DATASET RECORDS
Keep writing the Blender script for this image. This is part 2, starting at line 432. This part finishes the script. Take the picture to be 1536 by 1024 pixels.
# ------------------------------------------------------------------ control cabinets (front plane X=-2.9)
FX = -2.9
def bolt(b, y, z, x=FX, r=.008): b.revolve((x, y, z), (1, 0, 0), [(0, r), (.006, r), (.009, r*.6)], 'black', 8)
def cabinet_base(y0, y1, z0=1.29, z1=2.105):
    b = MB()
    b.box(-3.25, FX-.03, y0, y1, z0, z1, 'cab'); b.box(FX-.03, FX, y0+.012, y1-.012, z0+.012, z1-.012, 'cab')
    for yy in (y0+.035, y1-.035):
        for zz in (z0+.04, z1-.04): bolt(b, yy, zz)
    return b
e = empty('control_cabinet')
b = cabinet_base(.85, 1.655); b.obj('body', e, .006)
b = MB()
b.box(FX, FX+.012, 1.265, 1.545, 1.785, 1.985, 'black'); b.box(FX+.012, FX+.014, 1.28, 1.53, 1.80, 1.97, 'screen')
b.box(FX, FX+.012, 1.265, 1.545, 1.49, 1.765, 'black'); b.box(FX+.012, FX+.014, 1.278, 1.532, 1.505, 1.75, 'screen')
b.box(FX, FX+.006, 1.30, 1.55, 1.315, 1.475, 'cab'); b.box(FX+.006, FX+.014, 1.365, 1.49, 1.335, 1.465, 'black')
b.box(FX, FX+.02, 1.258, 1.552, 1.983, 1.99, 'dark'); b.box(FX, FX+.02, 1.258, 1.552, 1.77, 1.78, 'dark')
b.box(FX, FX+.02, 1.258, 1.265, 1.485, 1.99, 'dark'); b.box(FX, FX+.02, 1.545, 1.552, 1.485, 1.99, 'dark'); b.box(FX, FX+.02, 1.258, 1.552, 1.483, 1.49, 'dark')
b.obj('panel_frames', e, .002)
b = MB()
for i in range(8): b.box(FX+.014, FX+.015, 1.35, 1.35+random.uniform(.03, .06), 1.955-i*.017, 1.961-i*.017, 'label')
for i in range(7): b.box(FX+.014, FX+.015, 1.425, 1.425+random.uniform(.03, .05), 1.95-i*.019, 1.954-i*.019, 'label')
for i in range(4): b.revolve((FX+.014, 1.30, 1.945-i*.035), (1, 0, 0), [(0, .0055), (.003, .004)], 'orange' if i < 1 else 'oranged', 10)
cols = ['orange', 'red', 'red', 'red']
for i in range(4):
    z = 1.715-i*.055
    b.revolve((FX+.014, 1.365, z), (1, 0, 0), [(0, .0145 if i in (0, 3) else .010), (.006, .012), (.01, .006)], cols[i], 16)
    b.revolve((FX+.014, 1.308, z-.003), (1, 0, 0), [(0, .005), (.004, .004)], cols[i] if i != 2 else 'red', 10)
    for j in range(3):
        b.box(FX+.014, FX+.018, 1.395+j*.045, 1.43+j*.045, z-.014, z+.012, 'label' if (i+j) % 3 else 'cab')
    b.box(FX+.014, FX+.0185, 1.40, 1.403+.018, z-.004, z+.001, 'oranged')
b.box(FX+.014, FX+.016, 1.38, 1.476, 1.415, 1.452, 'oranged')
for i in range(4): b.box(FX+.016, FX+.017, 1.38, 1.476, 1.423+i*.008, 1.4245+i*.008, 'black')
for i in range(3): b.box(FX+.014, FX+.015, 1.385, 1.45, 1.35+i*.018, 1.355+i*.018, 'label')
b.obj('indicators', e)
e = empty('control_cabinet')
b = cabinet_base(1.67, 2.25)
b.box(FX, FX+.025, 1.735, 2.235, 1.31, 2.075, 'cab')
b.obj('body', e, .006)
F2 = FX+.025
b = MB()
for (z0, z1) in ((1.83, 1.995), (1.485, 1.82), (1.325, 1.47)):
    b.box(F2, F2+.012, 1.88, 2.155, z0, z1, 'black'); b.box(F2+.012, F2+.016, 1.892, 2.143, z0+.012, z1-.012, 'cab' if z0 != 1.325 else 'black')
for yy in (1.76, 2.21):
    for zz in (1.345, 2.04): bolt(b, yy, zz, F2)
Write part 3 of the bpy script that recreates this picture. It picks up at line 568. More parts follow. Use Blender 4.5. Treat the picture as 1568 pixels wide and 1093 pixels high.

WHAT YOU ARE ASKED TO DO
Repeat the records above in full, character for character.

TASK SOLUTION
Keep writing the Blender script for this image. This is part 2, starting at line 432. This part finishes the script. Take the picture to be 1536 by 1024 pixels.
# ------------------------------------------------------------------ control cabinets (front plane X=-2.9)
FX = -2.9
def bolt(b, y, z, x=FX, r=.008): b.revolve((x, y, z), (1, 0, 0), [(0, r), (.006, r), (.009, r*.6)], 'black', 8)
def cabinet_base(y0, y1, z0=1.29, z1=2.105):
    b = MB()
    b.box(-3.25, FX-.03, y0, y1, z0, z1, 'cab'); b.box(FX-.03, FX, y0+.012, y1-.012, z0+.012, z1-.012, 'cab')
    for yy in (y0+.035, y1-.035):
        for zz in (z0+.04, z1-.04): bolt(b, yy, zz)
    return b
e = empty('control_cabinet')
b = cabinet_base(.85, 1.655); b.obj('body', e, .006)
b = MB()
b.box(FX, FX+.012, 1.265, 1.545, 1.785, 1.985, 'black'); b.box(FX+.012, FX+.014, 1.28, 1.53, 1.80, 1.97, 'screen')
b.box(FX, FX+.012, 1.265, 1.545, 1.49, 1.765, 'black'); b.box(FX+.012, FX+.014, 1.278, 1.532, 1.505, 1.75, 'screen')
b.box(FX, FX+.006, 1.30, 1.55, 1.315, 1.475, 'cab'); b.box(FX+.006, FX+.014, 1.365, 1.49, 1.335, 1.465, 'black')
b.box(FX, FX+.02, 1.258, 1.552, 1.983, 1.99, 'dark'); b.box(FX, FX+.02, 1.258, 1.552, 1.77, 1.78, 'dark')
b.box(FX, FX+.02, 1.258, 1.265, 1.485, 1.99, 'dark'); b.box(FX, FX+.02, 1.545, 1.552, 1.485, 1.99, 'dark'); b.box(FX, FX+.02, 1.258, 1.552, 1.483, 1.49, 'dark')
b.obj('panel_frames', e, .002)
b = MB()
for i in range(8): b.box(FX+.014, FX+.015, 1.35, 1.35+random.uniform(.03, .06), 1.955-i*.017, 1.961-i*.017, 'label')
for i in range(7): b.box(FX+.014, FX+.015, 1.425, 1.425+random.uniform(.03, .05), 1.95-i*.019, 1.954-i*.019, 'label')
for i in range(4): b.revolve((FX+.014, 1.30, 1.945-i*.035), (1, 0, 0), [(0, .0055), (.003, .004)], 'orange' if i < 1 else 'oranged', 10)
cols = ['orange', 'red', 'red', 'red']
for i in range(4):
    z = 1.715-i*.055
    b.revolve((FX+.014, 1.365, z), (1, 0, 0), [(0, .0145 if i in (0, 3) else .010), (.006, .012), (.01, .006)], cols[i], 16)
    b.revolve((FX+.014, 1.308, z-.003), (1, 0, 0), [(0, .005), (.004, .004)], cols[i] if i != 2 else 'red', 10)
    for j in range(3):
        b.box(FX+.014, FX+.018, 1.395+j*.045, 1.43+j*.045, z-.014, z+.012, 'label' if (i+j) % 3 else 'cab')
    b.box(FX+.014, FX+.0185, 1.40, 1.403+.018, z-.004, z+.001, 'oranged')
b.box(FX+.014, FX+.016, 1.38, 1.476, 1.415, 1.452, 'oranged')
for i in range(4): b.box(FX+.016, FX+.017, 1.38, 1.476, 1.423+i*.008, 1.4245+i*.008, 'black')
for i in range(3): b.box(FX+.014, FX+.015, 1.385, 1.45, 1.35+i*.018, 1.355+i*.018, 'label')
b.obj('indicators', e)
e = empty('control_cabinet')
b = cabinet_base(1.67, 2.25)
b.box(FX, FX+.025, 1.735, 2.235, 1.31, 2.075, 'cab')
b.obj('body', e, .006)
F2 = FX+.025
b = MB()
for (z0, z1) in ((1.83, 1.995), (1.485, 1.82), (1.325, 1.47)):
    b.box(F2, F2+.012, 1.88, 2.155, z0, z1, 'black'); b.box(F2+.012, F2+.016, 1.892, 2.143, z0+.012, z1-.012, 'cab' if z0 != 1.325 else 'black')
for yy in (1.76, 2.21):
    for zz in (1.345, 2.04): bolt(b, yy, zz, F2)
Write part 3 of the bpy script that recreates this picture. It picks up at line 568. More parts follow. Use Blender 4.5. Treat the picture as 1568 pixels wide and 1093 pixels high.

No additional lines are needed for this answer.